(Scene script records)

::::::::::

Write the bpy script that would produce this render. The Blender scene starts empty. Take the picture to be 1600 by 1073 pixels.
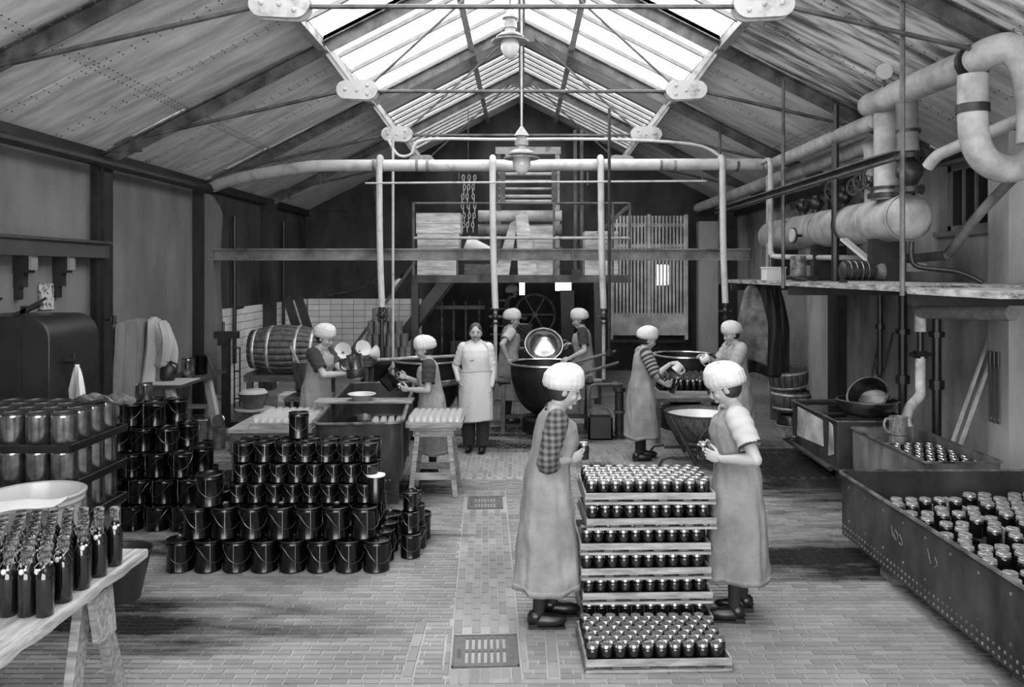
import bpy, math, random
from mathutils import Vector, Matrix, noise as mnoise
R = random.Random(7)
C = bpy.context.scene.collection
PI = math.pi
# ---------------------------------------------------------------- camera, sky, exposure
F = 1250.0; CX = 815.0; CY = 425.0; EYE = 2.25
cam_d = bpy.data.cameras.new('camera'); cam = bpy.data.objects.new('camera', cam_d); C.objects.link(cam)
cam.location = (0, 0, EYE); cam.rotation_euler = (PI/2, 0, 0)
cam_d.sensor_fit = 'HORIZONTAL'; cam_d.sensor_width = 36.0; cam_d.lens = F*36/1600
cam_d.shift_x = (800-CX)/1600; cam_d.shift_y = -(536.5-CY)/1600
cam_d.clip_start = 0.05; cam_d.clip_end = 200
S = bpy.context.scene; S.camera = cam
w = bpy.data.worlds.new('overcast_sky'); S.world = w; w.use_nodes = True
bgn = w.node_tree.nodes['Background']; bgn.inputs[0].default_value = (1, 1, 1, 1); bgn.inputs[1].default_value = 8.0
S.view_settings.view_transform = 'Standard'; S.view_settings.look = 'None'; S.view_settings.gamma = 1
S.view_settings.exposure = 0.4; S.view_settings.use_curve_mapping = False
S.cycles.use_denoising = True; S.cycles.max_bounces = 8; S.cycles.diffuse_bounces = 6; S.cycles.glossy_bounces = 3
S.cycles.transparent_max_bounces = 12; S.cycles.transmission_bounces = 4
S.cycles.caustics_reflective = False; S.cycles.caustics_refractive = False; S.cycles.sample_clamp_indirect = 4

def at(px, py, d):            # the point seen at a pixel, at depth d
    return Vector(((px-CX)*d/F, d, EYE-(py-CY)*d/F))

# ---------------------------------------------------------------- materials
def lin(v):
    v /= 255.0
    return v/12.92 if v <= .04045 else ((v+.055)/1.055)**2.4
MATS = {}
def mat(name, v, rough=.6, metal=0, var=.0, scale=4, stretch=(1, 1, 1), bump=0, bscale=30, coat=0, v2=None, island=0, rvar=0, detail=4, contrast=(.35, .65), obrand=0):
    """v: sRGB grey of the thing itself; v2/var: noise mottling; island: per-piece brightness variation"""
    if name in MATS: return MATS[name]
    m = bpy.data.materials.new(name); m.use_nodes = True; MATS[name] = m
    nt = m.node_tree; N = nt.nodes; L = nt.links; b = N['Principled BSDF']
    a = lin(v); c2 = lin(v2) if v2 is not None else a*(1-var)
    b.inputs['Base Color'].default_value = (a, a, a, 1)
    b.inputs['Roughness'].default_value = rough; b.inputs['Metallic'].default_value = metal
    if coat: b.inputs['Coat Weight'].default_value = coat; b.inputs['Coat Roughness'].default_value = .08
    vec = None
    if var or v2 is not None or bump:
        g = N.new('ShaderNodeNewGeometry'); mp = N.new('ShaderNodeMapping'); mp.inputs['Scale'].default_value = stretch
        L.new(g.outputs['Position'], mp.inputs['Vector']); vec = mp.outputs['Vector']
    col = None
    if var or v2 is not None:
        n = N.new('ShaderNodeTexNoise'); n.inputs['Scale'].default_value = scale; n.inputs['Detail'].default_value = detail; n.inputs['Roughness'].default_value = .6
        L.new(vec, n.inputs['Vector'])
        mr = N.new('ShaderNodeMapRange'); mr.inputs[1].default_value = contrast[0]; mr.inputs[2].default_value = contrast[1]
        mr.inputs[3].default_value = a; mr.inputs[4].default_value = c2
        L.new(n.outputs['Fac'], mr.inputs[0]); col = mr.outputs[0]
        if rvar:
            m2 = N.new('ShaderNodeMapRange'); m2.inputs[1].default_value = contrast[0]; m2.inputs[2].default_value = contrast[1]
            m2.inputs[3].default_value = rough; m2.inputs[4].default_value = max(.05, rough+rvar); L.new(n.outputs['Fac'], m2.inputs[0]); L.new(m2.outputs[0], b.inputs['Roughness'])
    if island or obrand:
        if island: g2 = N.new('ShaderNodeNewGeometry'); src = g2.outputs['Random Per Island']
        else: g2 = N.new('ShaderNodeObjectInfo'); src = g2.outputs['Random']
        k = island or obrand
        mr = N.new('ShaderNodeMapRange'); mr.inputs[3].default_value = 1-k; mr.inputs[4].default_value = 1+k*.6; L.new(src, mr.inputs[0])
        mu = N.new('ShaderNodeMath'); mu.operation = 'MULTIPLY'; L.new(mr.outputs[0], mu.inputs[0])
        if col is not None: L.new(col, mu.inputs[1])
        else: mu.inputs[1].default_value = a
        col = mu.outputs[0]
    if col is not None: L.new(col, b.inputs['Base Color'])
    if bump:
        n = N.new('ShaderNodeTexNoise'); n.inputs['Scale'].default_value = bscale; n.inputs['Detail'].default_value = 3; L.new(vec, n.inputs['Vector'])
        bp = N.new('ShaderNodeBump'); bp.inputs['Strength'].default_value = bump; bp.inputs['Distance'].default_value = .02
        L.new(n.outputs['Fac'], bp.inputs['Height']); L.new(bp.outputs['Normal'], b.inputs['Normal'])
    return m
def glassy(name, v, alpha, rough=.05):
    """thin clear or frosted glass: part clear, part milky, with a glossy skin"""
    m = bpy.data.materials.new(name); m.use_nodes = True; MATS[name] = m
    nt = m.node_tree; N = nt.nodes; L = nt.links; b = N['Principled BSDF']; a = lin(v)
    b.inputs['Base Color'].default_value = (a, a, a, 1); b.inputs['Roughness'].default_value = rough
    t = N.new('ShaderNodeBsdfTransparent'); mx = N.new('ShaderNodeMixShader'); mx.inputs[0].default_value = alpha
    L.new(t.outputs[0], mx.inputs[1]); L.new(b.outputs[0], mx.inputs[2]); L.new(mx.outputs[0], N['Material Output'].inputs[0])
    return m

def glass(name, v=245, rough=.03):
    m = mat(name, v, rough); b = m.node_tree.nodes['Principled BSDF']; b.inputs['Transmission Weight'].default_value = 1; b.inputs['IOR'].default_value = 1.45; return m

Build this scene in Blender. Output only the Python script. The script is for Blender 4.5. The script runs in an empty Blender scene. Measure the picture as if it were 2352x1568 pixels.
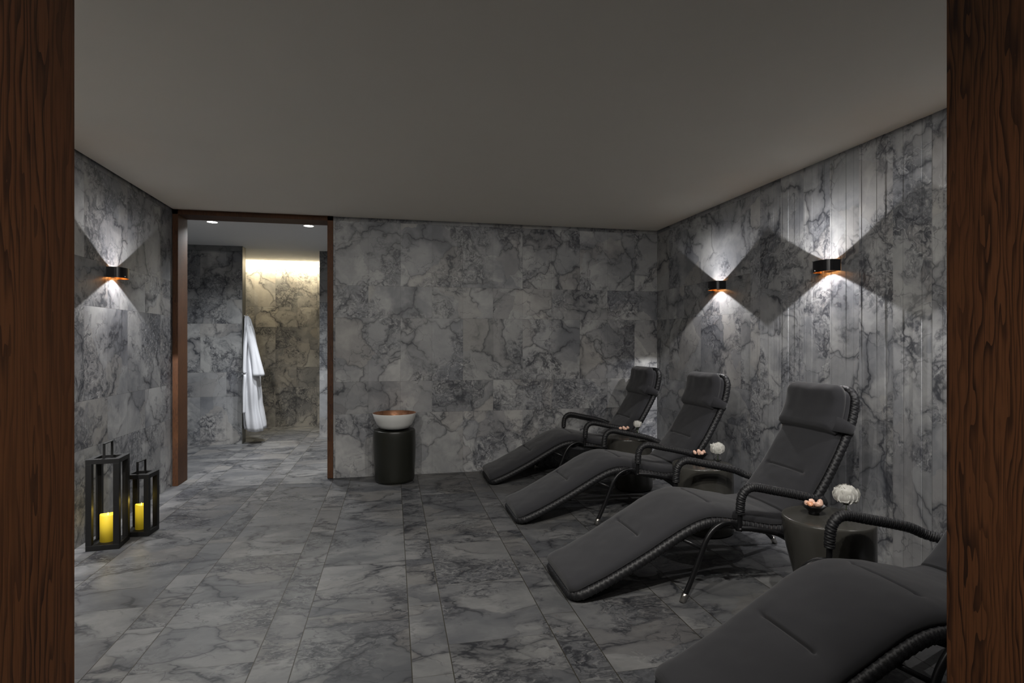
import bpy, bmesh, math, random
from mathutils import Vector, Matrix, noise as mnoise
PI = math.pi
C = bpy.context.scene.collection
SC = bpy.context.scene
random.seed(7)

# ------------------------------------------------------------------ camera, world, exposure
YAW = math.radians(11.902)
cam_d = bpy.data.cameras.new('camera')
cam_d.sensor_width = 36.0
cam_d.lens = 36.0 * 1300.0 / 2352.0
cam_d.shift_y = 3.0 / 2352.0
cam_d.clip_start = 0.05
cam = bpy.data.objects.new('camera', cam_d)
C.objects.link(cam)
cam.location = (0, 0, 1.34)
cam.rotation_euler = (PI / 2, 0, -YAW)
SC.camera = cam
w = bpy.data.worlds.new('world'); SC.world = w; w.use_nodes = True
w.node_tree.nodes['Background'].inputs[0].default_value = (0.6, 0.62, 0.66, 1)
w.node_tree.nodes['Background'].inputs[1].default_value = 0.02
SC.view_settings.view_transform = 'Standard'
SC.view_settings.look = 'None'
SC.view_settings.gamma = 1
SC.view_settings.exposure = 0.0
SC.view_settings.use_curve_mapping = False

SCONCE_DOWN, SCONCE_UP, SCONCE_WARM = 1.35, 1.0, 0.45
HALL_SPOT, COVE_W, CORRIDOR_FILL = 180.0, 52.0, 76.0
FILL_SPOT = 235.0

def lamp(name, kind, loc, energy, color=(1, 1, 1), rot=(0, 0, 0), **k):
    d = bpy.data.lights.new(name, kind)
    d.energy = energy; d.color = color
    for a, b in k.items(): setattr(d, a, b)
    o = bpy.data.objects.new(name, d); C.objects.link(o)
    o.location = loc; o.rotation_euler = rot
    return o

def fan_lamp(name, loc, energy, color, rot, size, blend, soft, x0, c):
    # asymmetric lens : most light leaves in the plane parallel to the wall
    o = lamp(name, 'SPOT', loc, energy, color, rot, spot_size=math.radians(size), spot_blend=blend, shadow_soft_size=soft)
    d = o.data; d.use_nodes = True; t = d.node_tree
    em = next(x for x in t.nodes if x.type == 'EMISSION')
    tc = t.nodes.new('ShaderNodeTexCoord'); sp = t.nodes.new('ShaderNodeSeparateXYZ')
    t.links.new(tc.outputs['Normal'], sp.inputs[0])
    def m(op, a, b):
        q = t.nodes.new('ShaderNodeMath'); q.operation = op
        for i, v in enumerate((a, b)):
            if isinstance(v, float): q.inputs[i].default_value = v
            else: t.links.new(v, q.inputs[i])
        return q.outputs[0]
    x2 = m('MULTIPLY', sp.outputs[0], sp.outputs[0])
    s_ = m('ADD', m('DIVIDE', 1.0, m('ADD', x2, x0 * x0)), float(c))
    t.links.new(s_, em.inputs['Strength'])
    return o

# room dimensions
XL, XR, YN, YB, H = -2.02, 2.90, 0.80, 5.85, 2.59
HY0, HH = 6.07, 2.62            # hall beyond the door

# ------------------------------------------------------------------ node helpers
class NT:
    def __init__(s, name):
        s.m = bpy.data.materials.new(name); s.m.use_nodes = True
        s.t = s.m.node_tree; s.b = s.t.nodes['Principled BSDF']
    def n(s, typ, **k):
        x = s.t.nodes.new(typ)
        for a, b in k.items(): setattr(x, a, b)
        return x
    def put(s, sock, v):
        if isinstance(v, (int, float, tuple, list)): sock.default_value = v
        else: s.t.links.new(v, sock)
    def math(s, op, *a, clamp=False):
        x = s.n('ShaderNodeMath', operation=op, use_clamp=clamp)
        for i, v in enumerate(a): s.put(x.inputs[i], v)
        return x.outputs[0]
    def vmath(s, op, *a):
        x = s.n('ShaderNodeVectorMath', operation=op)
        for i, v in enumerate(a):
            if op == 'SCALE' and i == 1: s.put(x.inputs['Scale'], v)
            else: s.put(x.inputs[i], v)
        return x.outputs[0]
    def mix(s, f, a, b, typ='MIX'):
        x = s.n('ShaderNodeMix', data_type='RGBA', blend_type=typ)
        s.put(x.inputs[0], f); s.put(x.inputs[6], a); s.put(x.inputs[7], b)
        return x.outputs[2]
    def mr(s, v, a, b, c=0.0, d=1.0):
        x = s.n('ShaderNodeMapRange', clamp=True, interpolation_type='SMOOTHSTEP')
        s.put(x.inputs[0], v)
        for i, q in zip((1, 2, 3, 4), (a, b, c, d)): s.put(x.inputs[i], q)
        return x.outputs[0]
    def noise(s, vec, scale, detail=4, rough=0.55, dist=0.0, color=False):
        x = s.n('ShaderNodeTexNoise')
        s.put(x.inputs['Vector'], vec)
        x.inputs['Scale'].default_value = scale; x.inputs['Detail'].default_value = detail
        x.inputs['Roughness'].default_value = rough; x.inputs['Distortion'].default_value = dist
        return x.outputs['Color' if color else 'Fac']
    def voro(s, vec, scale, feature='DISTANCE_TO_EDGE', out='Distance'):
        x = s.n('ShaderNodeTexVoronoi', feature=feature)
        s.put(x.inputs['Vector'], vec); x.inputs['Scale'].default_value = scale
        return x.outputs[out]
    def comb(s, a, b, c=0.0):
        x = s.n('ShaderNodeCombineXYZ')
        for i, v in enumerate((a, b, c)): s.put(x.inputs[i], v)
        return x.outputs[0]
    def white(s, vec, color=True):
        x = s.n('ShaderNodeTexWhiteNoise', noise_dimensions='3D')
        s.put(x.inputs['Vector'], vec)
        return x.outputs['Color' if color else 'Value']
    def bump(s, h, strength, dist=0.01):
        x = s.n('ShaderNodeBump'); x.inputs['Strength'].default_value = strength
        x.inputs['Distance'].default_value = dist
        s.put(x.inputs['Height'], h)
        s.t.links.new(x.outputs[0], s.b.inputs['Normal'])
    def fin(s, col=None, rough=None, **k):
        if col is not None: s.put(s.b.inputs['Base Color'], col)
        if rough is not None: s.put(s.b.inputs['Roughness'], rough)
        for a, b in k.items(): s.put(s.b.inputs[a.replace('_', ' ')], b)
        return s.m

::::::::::

• _Given task_: Give the lines above again exactly, from the one containing "Build this scene" to the one containing "random.seed(7)", both included, but leave out the pictures.

• _Solution to this problem_:
Build this scene in Blender. Output only the Python script. The script is for Blender 4.5. The script runs in an empty Blender scene. Measure the picture as if it were 2352x1568 pixels.
import bpy, bmesh, math, random
from mathutils import Vector, Matrix, noise as mnoise
PI = math.pi
C = bpy.context.scene.collection
SC = bpy.context.scene
random.seed(7)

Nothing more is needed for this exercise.